Ideally, the RBI ought to consider phasing out cross-border PPIs in a phased manner and clarify the fate of the funds lying in such PPIs. Clarifications in this regard would be helpful.

Loading of PPIs

Use of credit cards: The Master Directions permit the use of credit cards to load PPIs. However, the Draft Directions propose to prohibit the use of credit cards to load general-purpose PPIs, reiterating RBI’s discomfort with use of credit-enabled payment products outside the credit card framework. In our view, keeping in mind the RBI’s past regulatory interventions, the underlying policy objective appears to be to prevent the use of borrowed funds for loading PPIs and subsequently facilitating peer-to-peer fund transfers. 

Use of cash for small PPIs: The Master Directions also categorised small PPIs into two: those that can be loaded by cash and those that cannot. The Draft Directions propose to remove this distinction and propose the issuance of only those small PPIs that may be loaded with cash.

Reduction in cash loading limits: The Master Directions permit loading of full-KYC PPI with up to INR 50,000 in cash. The Draft Directions propose to reduce this limit to INR 10,000.

Use of cash for Gift PPIs: The Master Directions do not prohibit the use of cash to purchase gift PPIs; the Draft Directions propose to do so. This appears to be in consonance with the regulatory stance on the gift card industry business and anonymity of source and utilisation of funds.

Key Takeaways

A review of the Master Directions was long overdue, and the issuance of the Draft Directions is a welcome step in streamlining and simplifying regulatory compliance. The Draft Directions bring clarity on many issues that the industry grappled with.

Interestingly, the RBI’s definitions of “payment aggregators” and “PPI” (under the Draft Directions) suggests the regulator’s discomfort with structures where entities transfer funds to a payee upfront and collect funds from payers subsequently. 

It is clear that the RBI is taking a risk-weighted approach towards cross-border payments: it proposes to limit the outflow of outward remittances through PPIs, and yet increase the transactional limit for inward remittances through PPIs. 

The RBI’s effort to reduce the use of cash and push many players in the industry (including gift card issuers and marketplaces) to rethink their business practices is also apparent.

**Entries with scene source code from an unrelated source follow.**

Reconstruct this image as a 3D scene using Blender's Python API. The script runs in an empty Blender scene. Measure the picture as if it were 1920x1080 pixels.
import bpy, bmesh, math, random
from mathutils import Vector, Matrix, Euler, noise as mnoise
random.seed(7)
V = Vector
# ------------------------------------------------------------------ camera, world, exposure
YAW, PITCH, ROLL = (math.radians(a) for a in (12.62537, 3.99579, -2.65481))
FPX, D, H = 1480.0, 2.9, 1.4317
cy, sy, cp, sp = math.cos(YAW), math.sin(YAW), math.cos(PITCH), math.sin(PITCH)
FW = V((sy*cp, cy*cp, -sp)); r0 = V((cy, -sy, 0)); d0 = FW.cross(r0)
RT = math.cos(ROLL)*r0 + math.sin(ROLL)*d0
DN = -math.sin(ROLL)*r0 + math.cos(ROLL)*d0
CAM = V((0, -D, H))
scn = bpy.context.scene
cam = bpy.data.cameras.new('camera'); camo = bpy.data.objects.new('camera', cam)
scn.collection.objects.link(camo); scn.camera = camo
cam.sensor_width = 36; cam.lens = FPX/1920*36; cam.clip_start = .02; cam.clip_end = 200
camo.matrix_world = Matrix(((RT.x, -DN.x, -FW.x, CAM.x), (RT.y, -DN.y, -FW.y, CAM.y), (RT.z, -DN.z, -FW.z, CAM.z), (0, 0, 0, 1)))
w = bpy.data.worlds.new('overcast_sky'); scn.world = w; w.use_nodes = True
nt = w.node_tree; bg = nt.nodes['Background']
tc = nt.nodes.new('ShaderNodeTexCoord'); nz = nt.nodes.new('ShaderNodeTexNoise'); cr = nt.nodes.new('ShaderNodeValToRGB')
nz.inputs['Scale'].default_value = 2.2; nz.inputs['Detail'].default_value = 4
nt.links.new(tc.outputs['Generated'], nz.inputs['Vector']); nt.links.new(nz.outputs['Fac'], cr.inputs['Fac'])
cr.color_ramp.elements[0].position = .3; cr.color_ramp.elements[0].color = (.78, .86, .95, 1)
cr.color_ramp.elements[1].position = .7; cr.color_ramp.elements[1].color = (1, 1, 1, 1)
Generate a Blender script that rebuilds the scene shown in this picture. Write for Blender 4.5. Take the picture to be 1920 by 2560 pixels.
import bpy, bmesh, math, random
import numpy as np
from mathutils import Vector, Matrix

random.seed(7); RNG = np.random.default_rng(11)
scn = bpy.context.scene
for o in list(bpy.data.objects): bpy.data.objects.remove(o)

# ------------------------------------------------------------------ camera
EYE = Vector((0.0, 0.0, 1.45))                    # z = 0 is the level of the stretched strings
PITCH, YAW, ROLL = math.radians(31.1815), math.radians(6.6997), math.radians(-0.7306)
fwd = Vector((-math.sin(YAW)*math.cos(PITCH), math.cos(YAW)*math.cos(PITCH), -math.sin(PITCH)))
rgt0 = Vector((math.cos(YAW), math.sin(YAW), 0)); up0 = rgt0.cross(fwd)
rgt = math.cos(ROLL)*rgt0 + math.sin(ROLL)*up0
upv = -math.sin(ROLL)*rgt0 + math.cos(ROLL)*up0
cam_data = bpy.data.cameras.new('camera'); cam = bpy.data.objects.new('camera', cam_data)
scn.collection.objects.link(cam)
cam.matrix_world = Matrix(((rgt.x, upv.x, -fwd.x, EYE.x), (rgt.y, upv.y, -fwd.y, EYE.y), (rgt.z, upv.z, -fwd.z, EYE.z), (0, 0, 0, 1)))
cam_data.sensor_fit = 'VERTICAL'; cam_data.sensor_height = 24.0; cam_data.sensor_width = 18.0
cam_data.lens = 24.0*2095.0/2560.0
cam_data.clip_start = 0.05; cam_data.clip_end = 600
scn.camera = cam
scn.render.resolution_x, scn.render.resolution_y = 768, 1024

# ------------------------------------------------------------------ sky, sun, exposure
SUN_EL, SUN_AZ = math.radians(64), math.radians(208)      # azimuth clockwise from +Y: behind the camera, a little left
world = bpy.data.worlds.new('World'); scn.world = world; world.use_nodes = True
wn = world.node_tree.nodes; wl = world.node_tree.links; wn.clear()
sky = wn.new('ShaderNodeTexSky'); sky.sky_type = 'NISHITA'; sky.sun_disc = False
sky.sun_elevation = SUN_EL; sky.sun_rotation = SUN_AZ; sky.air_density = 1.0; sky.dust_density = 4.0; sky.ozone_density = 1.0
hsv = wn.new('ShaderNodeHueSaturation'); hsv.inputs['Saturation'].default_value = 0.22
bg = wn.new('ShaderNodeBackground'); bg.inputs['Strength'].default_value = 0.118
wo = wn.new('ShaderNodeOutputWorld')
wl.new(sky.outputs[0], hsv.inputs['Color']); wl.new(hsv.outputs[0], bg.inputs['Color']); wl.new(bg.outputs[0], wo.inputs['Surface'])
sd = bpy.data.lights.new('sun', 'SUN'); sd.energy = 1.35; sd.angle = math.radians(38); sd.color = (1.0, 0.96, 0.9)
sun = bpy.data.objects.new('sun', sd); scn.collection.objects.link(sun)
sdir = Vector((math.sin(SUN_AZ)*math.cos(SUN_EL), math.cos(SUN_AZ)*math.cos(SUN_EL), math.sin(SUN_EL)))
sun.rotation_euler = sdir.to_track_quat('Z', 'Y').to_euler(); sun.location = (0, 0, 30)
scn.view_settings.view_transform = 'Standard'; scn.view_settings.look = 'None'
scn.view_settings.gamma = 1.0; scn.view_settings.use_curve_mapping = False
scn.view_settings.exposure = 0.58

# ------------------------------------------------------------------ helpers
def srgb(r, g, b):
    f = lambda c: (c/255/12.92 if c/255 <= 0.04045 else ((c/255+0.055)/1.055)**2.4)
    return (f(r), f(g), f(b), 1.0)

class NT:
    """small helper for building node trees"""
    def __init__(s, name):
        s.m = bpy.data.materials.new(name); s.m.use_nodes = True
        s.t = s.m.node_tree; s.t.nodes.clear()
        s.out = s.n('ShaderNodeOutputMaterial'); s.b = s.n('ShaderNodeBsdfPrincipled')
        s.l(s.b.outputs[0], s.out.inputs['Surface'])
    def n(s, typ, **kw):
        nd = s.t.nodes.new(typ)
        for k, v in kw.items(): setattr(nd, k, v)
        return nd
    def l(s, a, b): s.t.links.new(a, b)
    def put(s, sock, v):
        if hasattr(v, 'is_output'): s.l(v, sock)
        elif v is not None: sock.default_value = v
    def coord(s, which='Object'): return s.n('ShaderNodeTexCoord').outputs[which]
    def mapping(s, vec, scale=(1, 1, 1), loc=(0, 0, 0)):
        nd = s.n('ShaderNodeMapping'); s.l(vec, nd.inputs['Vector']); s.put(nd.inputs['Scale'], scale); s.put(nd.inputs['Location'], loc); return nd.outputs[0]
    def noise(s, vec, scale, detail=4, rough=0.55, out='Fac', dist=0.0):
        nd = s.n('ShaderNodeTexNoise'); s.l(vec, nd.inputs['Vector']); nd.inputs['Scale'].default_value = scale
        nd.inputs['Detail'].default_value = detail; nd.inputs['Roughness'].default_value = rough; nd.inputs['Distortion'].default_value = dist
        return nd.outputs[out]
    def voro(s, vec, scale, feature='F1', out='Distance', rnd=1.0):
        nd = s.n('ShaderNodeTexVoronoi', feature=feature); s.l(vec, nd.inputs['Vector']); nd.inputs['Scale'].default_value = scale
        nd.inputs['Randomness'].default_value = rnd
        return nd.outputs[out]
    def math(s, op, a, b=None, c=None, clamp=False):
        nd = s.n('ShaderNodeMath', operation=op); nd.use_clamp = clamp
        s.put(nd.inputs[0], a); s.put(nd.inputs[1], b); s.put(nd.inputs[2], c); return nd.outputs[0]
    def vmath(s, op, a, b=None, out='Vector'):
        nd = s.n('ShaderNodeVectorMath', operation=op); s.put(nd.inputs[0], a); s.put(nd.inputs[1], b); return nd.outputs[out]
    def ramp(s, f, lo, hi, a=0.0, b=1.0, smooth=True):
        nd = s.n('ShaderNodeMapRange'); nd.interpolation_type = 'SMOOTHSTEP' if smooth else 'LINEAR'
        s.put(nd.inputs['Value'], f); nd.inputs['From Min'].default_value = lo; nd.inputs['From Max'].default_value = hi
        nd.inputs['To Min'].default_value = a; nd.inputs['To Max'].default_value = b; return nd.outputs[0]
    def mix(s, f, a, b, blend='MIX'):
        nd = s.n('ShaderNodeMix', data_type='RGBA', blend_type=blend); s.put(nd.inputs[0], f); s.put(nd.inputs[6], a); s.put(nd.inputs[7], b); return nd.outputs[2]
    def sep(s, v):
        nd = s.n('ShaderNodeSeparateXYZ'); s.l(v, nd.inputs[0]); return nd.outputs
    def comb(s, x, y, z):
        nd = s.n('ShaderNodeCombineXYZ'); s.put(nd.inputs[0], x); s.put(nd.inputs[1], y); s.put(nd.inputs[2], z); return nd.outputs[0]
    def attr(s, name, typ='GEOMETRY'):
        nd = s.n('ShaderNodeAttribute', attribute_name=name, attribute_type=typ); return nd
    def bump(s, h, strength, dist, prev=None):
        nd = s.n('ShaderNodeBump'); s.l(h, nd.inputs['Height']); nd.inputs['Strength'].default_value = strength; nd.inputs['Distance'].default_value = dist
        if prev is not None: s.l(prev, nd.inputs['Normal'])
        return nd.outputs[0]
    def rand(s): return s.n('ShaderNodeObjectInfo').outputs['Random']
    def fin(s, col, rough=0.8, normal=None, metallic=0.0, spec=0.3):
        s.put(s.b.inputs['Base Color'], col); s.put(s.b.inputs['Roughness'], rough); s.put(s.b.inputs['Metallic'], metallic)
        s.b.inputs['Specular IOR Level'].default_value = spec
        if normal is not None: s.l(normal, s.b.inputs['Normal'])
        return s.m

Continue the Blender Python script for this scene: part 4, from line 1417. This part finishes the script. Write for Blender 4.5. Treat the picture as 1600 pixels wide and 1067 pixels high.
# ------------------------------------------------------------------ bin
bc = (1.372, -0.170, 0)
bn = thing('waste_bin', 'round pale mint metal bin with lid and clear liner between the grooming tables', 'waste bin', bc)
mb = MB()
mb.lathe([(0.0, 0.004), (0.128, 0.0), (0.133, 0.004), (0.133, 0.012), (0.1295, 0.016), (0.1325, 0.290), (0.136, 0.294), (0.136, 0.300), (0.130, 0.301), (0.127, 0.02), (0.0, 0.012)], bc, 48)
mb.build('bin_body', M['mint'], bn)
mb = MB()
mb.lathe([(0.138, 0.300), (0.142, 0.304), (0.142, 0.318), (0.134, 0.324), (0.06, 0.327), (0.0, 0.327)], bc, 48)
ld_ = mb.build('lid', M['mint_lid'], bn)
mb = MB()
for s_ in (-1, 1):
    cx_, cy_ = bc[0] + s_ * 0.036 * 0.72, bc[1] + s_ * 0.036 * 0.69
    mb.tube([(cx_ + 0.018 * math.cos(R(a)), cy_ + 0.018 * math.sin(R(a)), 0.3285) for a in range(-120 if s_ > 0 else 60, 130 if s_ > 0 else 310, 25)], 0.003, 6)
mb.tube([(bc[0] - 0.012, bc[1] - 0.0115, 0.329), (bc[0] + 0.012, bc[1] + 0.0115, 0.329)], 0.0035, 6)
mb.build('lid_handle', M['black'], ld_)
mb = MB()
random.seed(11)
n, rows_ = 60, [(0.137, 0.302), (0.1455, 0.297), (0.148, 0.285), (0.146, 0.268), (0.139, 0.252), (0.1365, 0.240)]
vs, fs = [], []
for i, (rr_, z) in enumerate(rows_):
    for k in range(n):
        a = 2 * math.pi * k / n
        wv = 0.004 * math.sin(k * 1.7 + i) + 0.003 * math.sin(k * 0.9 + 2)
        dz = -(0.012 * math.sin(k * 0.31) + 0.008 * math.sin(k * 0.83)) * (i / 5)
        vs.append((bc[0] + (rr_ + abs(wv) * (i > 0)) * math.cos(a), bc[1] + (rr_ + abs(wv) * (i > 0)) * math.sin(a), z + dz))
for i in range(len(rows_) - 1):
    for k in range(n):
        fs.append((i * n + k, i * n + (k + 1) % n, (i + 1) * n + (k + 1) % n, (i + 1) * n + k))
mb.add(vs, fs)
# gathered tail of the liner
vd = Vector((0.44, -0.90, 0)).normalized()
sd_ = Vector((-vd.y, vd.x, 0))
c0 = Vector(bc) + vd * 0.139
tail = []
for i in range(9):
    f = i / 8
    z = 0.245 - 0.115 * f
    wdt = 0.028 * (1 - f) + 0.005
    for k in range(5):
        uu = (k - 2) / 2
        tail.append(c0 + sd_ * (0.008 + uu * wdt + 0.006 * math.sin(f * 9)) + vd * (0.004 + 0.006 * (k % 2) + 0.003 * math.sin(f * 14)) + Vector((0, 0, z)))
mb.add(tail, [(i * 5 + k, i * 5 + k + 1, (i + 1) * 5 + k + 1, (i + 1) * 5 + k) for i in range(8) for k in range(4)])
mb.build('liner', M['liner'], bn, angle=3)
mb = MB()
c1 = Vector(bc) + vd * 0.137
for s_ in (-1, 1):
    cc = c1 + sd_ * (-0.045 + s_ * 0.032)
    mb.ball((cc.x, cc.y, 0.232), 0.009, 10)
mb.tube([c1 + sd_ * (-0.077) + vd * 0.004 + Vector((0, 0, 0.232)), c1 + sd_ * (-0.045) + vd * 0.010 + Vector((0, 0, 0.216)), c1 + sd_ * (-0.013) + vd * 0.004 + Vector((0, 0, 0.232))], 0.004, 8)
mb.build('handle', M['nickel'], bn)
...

The Draft Directions do not clarify the RBI’s position on whether distribution of Gift PPIs by unregulated entities remains outside regulatory ambit, or whether it is appropriate to expect PPI issuers to flow down contractual obligations to distributors. Given that Draft Directions propose KYC requirements for Gift PPIs and several other jurisdictions have expressly clarified that distribution of gift cards remain outside the regulatory framework, the RBI must consider clarifying the regulatory position.